Bessie Gideon refused to let mere death end her career at the Caribou Hotel. Her husband Edwin died in 1925 and never came back. Bessie died in 1933 and never left. Her friends and neighbors gave her a funeral and buried her in Carcross—but no one knows the location of her grave.
Ghosts Haunt the Caribou Hotel.

Her gentle, shy, and kindhearted spirit inhabits the Caribou to this day.
In his The Caribou Hotel, John Firth tells us she knocks on doors. She adds bubbles to bathtubs. Occasionally she stands at a third-floor window, simply observing.
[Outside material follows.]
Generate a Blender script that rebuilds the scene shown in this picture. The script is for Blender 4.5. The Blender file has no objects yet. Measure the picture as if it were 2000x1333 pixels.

One kindhearted guest encountered a little old lady, accidentally locked into the hotel. He helped her get out of the building, and she disappeared–Bessie.
Bessie helped the housekeepers, even learned to run an electric vacuum cleaner. In the 1990’s she occasionally called to summon Kathy Haydon, a cook at the hotel. Kathy would respond and find no one there.
A bartender, Janet Thompson sometimes spent the night in the Caribou after a late shift. She would wake up in the middle of the night with her long brown hair standing straight up from her head; after a moment it would fall back in place. She learned to shake it off and go back to sleep.
Bessie’s spirit became famous, of course. Travel guides identify the Caribou as the famous home of Ghost Bessie. In 2015 Canada Post actually issued a stamp commemorating Bessie and the Caribou.

Bessie Geraldine Trusty married Edwin Gideon in Illinois and the couple followed the Gold Rush north to the Chilkoot in 1898. Firth tells us that 39,000 men braved and conquered the Chilkoot; only 1,000 women climbed it with them.
Shy and kindhearted, or not, Bessie obviously had grit. If she wanted to hang around after she died, she could damned well do it.